Thursday, August 11, 2016

No Man's Patience

How I very much want to like No Man's Sky, but it sure isn't making it easy!

Notes from a grumpy old ex-game coder.

I've probably put in a dozen hours or more playing NMS on the PS4 the last few days, and there's a lot about the game that I like, in terms of the atmosphere and just the general idea of procedural generation.

It's such a great pity that the flaws in the interface make it so hard to just sit back and flow through the game; you're always fighting it. After bashing my head against it for a while, I think the designers fell afoul a very common cognitive blind-spot -- they didn't spend enough time thinking about how players (especially casual, older players like myself) would actually play the game. And after all, if it was easy for them (the developers) to play, it should be easy for everyone else, right?

Wrong. We are at a huge experience and skills deficit. We don't have all the implicit knowledge built up as they developed the game. It really feels like they either didn't test with naive players, didn't test deep enough into the game, or didn't want to hear the results.

Here's a short list of outrageously annoying and really simple-to-fix problems with the game and interface.

  • The cursor is often a single pixel and invisible. There's often also UI icons near the center of the screen that distract you and give you a false impression of where the aimpoint is.
  • When you turn in space and stop, you keep turning a bit. This means it's damn near impossible to put the aimpoint where you want it, which makes space combat much more difficult. And BTW, there's no learning curve on space combat, you're almost always up against multiple enemies who will quickly slaughter you. The "sensitivity" controls are simplistic and don't do much.
  • When you want to find something specific, you just have to wander around until you stumble upon it. You can scan when you're on the ground, but that just tells you the general class of a target. If you're looking for Copper and don't know it's the big floaty chunks, you will wander for hours. I know I did.
  • Often the major differentiation between two types of minerals is color. I can imagine that color-blind players are not amused one whit.
  • The only way to tell for sure what an asteroid or monolith is made of is to mine it. I've got a warp-capable starship that can't tell the difference between Iron and Copper.
  • This wouldn't be so bad if the Galactic Market was well-stocked. But it isn't; the chances it will have what you need in the quantities you need it, esp. for raw materials, is just about zero.
  • Only raw materials stack, which is not pleasant in a game with limited inventory. I've ended up spending almost all my money on Exosuit upgrades.
  • On the subject of the market interface, your options are two; sell all units of a commodity, or scroll the number down to sell partial -- both of which are things a player will rarely want to do. What they want to do, in a game where inventory slots matter, is sell one full stack at a time or the partial stack.
  • While we're bitching about stacks, when you mine, you get shown what you are mining and how much you've mined since you started mining (and you can only mine 10-15 seconds at a time). What you really want to know is how full is your current partial stack of that commodity!
I could go on, but I feel a need to save some things up for future cathartic posts...


campfire ark said...

Minor tip for harvesting Kelp Sacs and Marrow Bulbs, if you use the Blaze Javelin on the Multitool, you'll gather at a constant rate and gather more per "node" at a cost of speed (on a S class Alien Multitool, I am collecting 1-4 more per node instand of using the Mining Beam). I have Damage Theta and Cooldown Tau only attached to the Blaze Javelin.

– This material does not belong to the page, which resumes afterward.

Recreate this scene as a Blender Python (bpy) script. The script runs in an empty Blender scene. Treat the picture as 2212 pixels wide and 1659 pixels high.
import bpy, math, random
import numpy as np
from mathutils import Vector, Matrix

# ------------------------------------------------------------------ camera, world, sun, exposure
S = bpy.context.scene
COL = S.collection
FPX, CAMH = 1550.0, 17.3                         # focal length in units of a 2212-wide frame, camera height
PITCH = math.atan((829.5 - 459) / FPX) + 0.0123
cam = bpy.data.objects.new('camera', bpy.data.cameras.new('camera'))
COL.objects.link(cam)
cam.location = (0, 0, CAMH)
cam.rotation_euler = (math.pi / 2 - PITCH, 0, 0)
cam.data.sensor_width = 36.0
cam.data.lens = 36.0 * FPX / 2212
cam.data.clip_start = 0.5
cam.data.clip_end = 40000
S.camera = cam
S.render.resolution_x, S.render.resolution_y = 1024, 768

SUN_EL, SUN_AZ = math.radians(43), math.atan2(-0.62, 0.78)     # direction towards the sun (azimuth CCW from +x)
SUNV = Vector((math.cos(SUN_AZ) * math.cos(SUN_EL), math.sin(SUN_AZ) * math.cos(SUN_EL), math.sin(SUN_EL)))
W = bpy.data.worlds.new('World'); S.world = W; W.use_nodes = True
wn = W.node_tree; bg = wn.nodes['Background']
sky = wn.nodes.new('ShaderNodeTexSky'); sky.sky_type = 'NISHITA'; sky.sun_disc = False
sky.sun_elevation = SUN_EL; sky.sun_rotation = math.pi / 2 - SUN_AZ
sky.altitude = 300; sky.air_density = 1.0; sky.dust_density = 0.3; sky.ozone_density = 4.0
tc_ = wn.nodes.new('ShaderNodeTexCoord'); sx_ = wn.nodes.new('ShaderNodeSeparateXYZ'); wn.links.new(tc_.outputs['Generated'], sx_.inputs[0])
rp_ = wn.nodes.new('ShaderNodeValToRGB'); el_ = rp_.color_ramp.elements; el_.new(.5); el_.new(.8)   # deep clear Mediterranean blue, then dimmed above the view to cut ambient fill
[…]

Blaze Javelin also somehow has a good offense, it can one shot Sentinels.

All other cases the Mining Beam is better.

{Additional note: as of 1.38 patch the Blaze Javelin energy cost currently bugged it should be 2% per shot(I think); however, it only costing 2% per game load}

why do chia seeds gel said...

I was one of those who was liking NMS in the beginning. Then it dawned on me the planets don't orbit their star. No gas giants. No magma planets. The gravity on every planet is the same. There's a space station in every system. There are tons of bases on every planet. There are sentinels on every planet. The red Thamium9 plant exists on millions of planets with no variety. After 40 hours I thought, "Okay, I've seen everything in this game. Let me jump to the center and see the ending." I feel like Sean sold me one giant lie. This game has gameplay and game breaking bugs. But the ending and the bugs isn't the worse part. The worse part is the game itself will break. The galaxy code is stored in binary hex meaning 00 equals 0 (the galaxy you start at), and FF equals 255. After you reach the 255th galaxy, the procedural engine breaks. Yes, NMS game has no ending and eventually breaks.